*EXERCISE PROMPT:* Within the entries below, please return exactly the lines from the one with "Build this scene" through the one with "wd.node_tree.nodes['Background'].inputs[1].default_value = 0.13", leaving out any pictures.

*RECORDS FOR THE EXERCISE:*
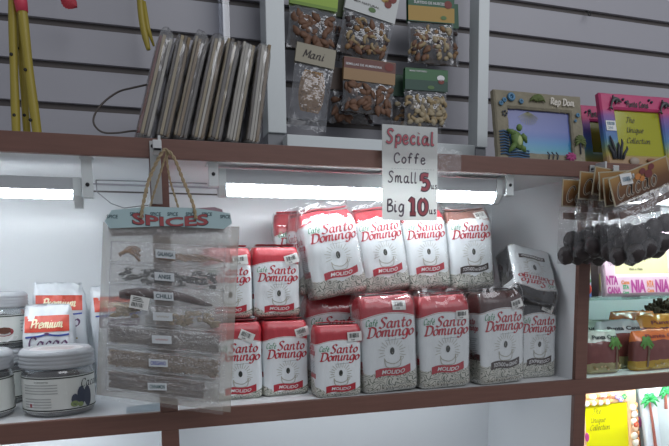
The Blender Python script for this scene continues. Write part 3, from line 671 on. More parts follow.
# twisted rope handles
ROPE = mat('jute_rope', 'a39274', .9, vary=.3, vscale=300, bump=.4, bscale=500)
def rope(pts, r, name, parent, base):
    P = smooth_line([tuple(p) for p in pts], 10) if len(pts) > 2 else pts
    P = [Vector(p)-base for p in P]; m = MB()
    s = [0.0]
    for a, b in zip(P[:-1], P[1:]): s.append(s[-1]+(b-a).length)
    for ph in (0, pi):
        Q = []
        for i, p in enumerate(P):
            t = (P[min(i+1, len(P)-1)]-P[max(i-1, 0)]).normalized(); a = t.cross(Vector((0, 1, 0))).normalized(); b = t.cross(a)
            k = s[i]/.0085*2*pi*.5+ph; Q.append(p + (a*cos(k)+b*sin(k))*r*.55)
        m.tube(Q, r*.62, 0, 6)
    return m.build(name, ROPE, parent)
def v3(px, py, Y): return at(px, py, Y)
def smooth3(p, k=8):
    out = []
    for i in range(len(p)-1):
        p0, p1, p2, p3 = p[max(i-1, 0)], p[i], p[i+1], p[min(i+2, len(p)-1)]
        for j in range(k):
            t = j/k; out.append(.5*((2*p1)+(p2-p0)*t+(2*p0-5*p1+4*p2-p3)*t*t+(-p0+3*p1-3*p2+p3)*t**3))
    return out+[p[-1]]
smooth_line_ = smooth_line
rope([p for p in smooth3([v3(141, 218, YSP-.016), v3(144, 200, YSP-.013), v3(150, 177, YSP-.005), v3(161, 154, .945), v3(166, 150, .945), v3(174, 158, .945), v3(184, 182, YSP-.006), v3(193, 204, YSP-.013), v3(196, 219, YSP-.016)], 10)], .0024, 'rope_handle', spc, o_sp)
rope([p for p in smooth3([v3(149, 214, YSP+.012), v3(152, 200, YSP+.010), v3(160, 174, YSP), v3(166, 155, .949), v3(168, 152, .949), v3(167, 160, .949), v3(170, 180, YSP), v3(176, 200, YSP+.010), v3(180, 214, YSP+.012)], 10)], .0016, 'rope_handle', spc, o_sp)
# slip of glossy paper lying on the shelf under the spice bag
m = MB(); a, b = at(126, 411.5, 1.02), at(160, 405, 1.02)
m.grid(lambda u, v: (a.x+(b.x-a.x)*u, 1.014+.045*v, FL+.0008+.004*v*u), 4, 4); tag(m.build('paper_slip', mat('blue_grey_paper', '8d9aa3', .3)), 'blue grey paper slip lying on the shelf under the spice bag', 'paper')

# ================================================================ JARS AND WHITE POUCHES on the left
JARP = mat('clear_jar_plastic', 'b9bec2', .12, coat=.3); LID = mat('jar_lid', 'a7aaae', .35, bump=0); LABEL = mat('jar_label', 'cdd0cc', .45); COCOA = mat('ground_cocoa', '4a4344', .8, vary=.3, vscale=200)
JAR = film('jar_wall', 'e4e8ea', .10, .8, .12, 0, 10, .08)
def jar(M, label, r=.054, h=.107, seed=0, art='plum'):
    e = empty('jar', M, label, 'jar', 'lidded tubs of cocoa and coffee')
    hb = h*.76
    m = MB().lathe([(0, .0005), (r-.008, .0), (r-.002, .004), (r, .012), (r, hb-.014), (r-.003, hb-.006), (r-.008, hb-.001), (r-.008, hb+.004)], 0, 48); m.build('tub', JAR, e)
    m = MB().lathe([(0, .003), (r-.006, .003), (r-.003, .012), (r-.003, hb-.020), (0, hb-.016)], 0, 40); m.build('contents', COCOA, e)
    prof = [(r-.001, hb-.004), (r+.002, hb-.003)]
    for i in range(4): z = hb-.003+i*(h-hb-.002)/4; prof += [(r+.002, z+.001), (r+.0032, z+.0025), (r+.002, z+.0048)]
    prof += [(r+.001, h-.003), (r-.003, h), (r-.009, h), (r-.011, h-.002), (0, h-.0018)]
    m = MB().lathe(prof, 0, 56); m.build('lid', LID, e)
    m = MB(); z0, z1 = .010, hb-.016
    pt = lambda off: (lambda x, z: ((r+off)*sin(x/r), -(r+off)*cos(x/r), z))
    rect(m, -r*1.9, z0, r*1.9, z1, pt(.0006), 0, 48, 1)
    for z in (z0+.001, z1-.003): rect(m, -r*1.9, z, r*1.9, z+.002, pt(.0010), 1, 48, 1)
    P = pt(.0011)
    if art == 'plum':
        font_text(m, 'INGREDIENTES', -.012, z1-.009, .0024, P, 1, center=True)
        for k in range(9):
            if k != 4: rect(m, -.045, z1-.0135-.0044*k, .012-(.01 if k > 4 else 0), z1-.012-.0044*k, P, 2, 10, 1)
        rect(m, -.036, z0+.005, -.026, z0+.015, P, 6); rect(m, -.0335, z0+.007, -.0295, z0+.013, pt(.0014), 3)
        for x, z, a, b, c in ((.048, z0+.022, .0075, .015, 4), (.060, z0+.019, .008, .017, 4), (.037, z0+.017, .006, .009, 4), (.036, z0+.010, .0065, .005, 5), (.046, z0+.008, .005, .004, 5)): disc(m, x, z, a, b, pt(.0012+.0001*c), c)
        stroke_text(m, 'Cacao', .048, z1-.020, .016, P, 1, .2, .12, .05)
    elif art == 'cup':
        poly(m, [(.002, z0+.014), (.034, z0+.014), (.030, z0+.006), (.022, z0+.002), (.012, z0+.002), (.005, z0+.006)], pt(.0012), 6)
        disc(m, .018, z0+.020, .016, .008, pt(.0012), 3); disc(m, .018, z0+.022, .011, .006, pt(.0016), 7)
        line(m, [(.034, z0+.013), (.041, z0+.011), (.036, z0+.005), (.030, z0+.006)], .0016, pt(.0016), 6)
        for k in range(4): rect(m, .048, z1-.012-.006*k, .075, z1-.010-.006*k, P, 2, 6, 1)
    else:
        disc(m, .030, z0+.022, .011, .012, P, 2); disc(m, .030, z0+.022, .009, .010, pt(.0014), 0)
        for k in range(8): rect(m, -.02, z1-.010-.006*k, .016, z1-.008-.006*k, P, 2, 6, 1)
    m.build('label', [LABEL, INKK, mat('label_fine_print', '9c9f9d', .6), mat('label_maroon', '8a2f36', .5), mat('plum_blue', '3c4254', .5), mat('leaf_green', '7f8f5c', .5), INKW, mat('bean_brown', '5b3526', .6)], e)
    m = MB(); lf = lambda x, z: (x, z, h-.0012)
    m.add([((r-.014)*cos(2*pi*i/32), (r-.014)*sin(2*pi*i/32), h-.0014) for i in range(32)], [tuple(range(32))], 0)
    for k in range(4): rect(m, -.026, -.016+.010*k, .026, -.0125+.010*k, lf, 1+k % 2, 8, 1)
    m.build('lid_label', [mat('lid_paper', 'c6c3c3', .5), mat('lid_red_print', 'b2797c', .5), mat('label_fine_print', '9c9f9d', .6)], e)
    return e
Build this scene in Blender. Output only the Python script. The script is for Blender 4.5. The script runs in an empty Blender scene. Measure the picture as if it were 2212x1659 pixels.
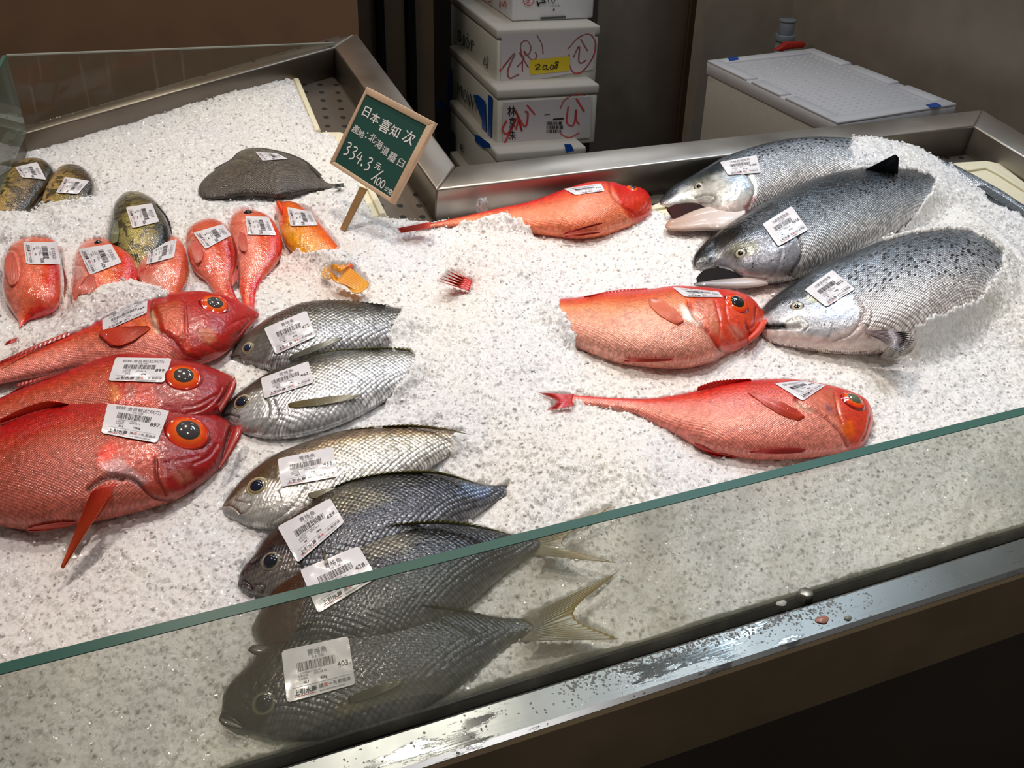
import bpy, math, random
import numpy as np
from mathutils import Vector, Matrix
from mathutils.bvhtree import BVHTree

# ------------------------------------------------------------------ camera
W, H, F = 2212, 1659, 2227.0
CX, CY = W / 2, H / 2
X_ = np.array([7000 - CX, -320 - CY, F]); X_ /= np.linalg.norm(X_)
D_ = np.array([1000 - CX, 4600 - CY, F]); D_ -= X_ * (X_ @ D_); D_ /= np.linalg.norm(D_)
Y_ = np.cross(-D_, X_)
R = np.stack([X_, Y_, -D_])                      # camera axes -> world
CAM = np.array([0, 0, 1.50])
scene = bpy.context.scene
COL = scene.collection
cd = bpy.data.cameras.new('camera'); cam = bpy.data.objects.new('camera', cd); COL.objects.link(cam)
cd.sensor_width = 36; cd.lens = F / W * 36; cd.clip_start = .05; cd.clip_end = 60
M = Matrix.Identity(4)
r, u, b = R[:, 0], -R[:, 1], -R[:, 2]
for i in range(3):
    M[i][0], M[i][1], M[i][2], M[i][3] = r[i], u[i], b[i], CAM[i]
cam.matrix_world = M
scene.camera = cam

# ------------------------------------------------------------------ light and exposure
scene.view_settings.view_transform = 'Standard'
scene.view_settings.look = 'None'
scene.view_settings.exposure = 0.0
scene.view_settings.gamma = 1
scene.view_settings.use_curve_mapping = False
wd = bpy.data.worlds.new('world'); scene.world = wd; wd.use_nodes = True
wd.node_tree.nodes['Background'].inputs[0].default_value = (1.0, .92, .85, 1)
wd.node_tree.nodes['Background'].inputs[1].default_value = 0.13

def lamp(name, loc, target, power, color, size=.06, angle=70, blend=.8, typ='SPOT', sx=.3, sy=.3):
    ld = bpy.data.lights.new(name, typ); ld.energy = power; ld.color = color
    if typ == 'SPOT':
        ld.spot_size = math.radians(angle); ld.spot_blend = blend; ld.shadow_soft_size = size
    else:
        ld.shape = 'RECTANGLE'; ld.size = sx; ld.size_y = sy
    o = bpy.data.objects.new(name, ld); COL.objects.link(o); o.location = loc
    o.rotation_euler = (Vector(target) - Vector(loc)).to_track_quat('-Z', 'Y').to_euler()
    return o
lamp('ceiling_spotlight', (-.15, 1.25, 2.85), (.12, 1.05, .85), 52, (1, .87, .80), .045, 62)
lamp('ceiling_spotlight', (.62, 1.75, 2.85), (.5, 1.2, .85), 52, (1, .91, .81), .045, 58)
lamp('ceiling_spotlight', (1.35, 1.35, 2.85), (1.15, 1.15, .85), 62, (.96, .97, 1), .045, 60)
lamp('ceiling_spotlight', (.75, .45, 2.85), (.75, .85, .85), 23, (1, .93, .87), .045, 62)
lamp('ceiling_panel_or_fill', (.64, 1.86, 2.88), (.64, 1.1, .8), 2.2, (1, .86, .62), typ='AREA', sx=.22, sy=.16)
lamp('ceiling_panel_or_fill', (1.87, 1.87, 2.88), (1.3, 1.2, .8), 12, (.70, .84, 1), typ='AREA', sx=.8, sy=.3)
lamp('ceiling_panel_or_fill', (2.1, 3.7, 2.88), (1.7, 2.8, .8), 17, (.80, .88, 1), typ='AREA', sx=.7, sy=.25)
lamp('ceiling_panel_or_fill', (.15, 2.7, 2.9), (1.1, 3.6, 1.0), 11, (1, .88, .74), typ='AREA', sx=.6, sy=.2)  # added fill lamp, brightens the left sides of the box stack and the brown wall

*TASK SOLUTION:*
Build this scene in Blender. Output only the Python script. The script is for Blender 4.5. The script runs in an empty Blender scene. Measure the picture as if it were 2212x1659 pixels.
import bpy, math, random
import numpy as np
from mathutils import Vector, Matrix
from mathutils.bvhtree import BVHTree

# ------------------------------------------------------------------ camera
W, H, F = 2212, 1659, 2227.0
CX, CY = W / 2, H / 2
X_ = np.array([7000 - CX, -320 - CY, F]); X_ /= np.linalg.norm(X_)
D_ = np.array([1000 - CX, 4600 - CY, F]); D_ -= X_ * (X_ @ D_); D_ /= np.linalg.norm(D_)
Y_ = np.cross(-D_, X_)
R = np.stack([X_, Y_, -D_])                      # camera axes -> world
CAM = np.array([0, 0, 1.50])
scene = bpy.context.scene
COL = scene.collection
cd = bpy.data.cameras.new('camera'); cam = bpy.data.objects.new('camera', cd); COL.objects.link(cam)
cd.sensor_width = 36; cd.lens = F / W * 36; cd.clip_start = .05; cd.clip_end = 60
M = Matrix.Identity(4)
r, u, b = R[:, 0], -R[:, 1], -R[:, 2]
for i in range(3):
    M[i][0], M[i][1], M[i][2], M[i][3] = r[i], u[i], b[i], CAM[i]
cam.matrix_world = M
scene.camera = cam

# ------------------------------------------------------------------ light and exposure
scene.view_settings.view_transform = 'Standard'
scene.view_settings.look = 'None'
scene.view_settings.exposure = 0.0
scene.view_settings.gamma = 1
scene.view_settings.use_curve_mapping = False
wd = bpy.data.worlds.new('world'); scene.world = wd; wd.use_nodes = True
wd.node_tree.nodes['Background'].inputs[0].default_value = (1.0, .92, .85, 1)
wd.node_tree.nodes['Background'].inputs[1].default_value = 0.13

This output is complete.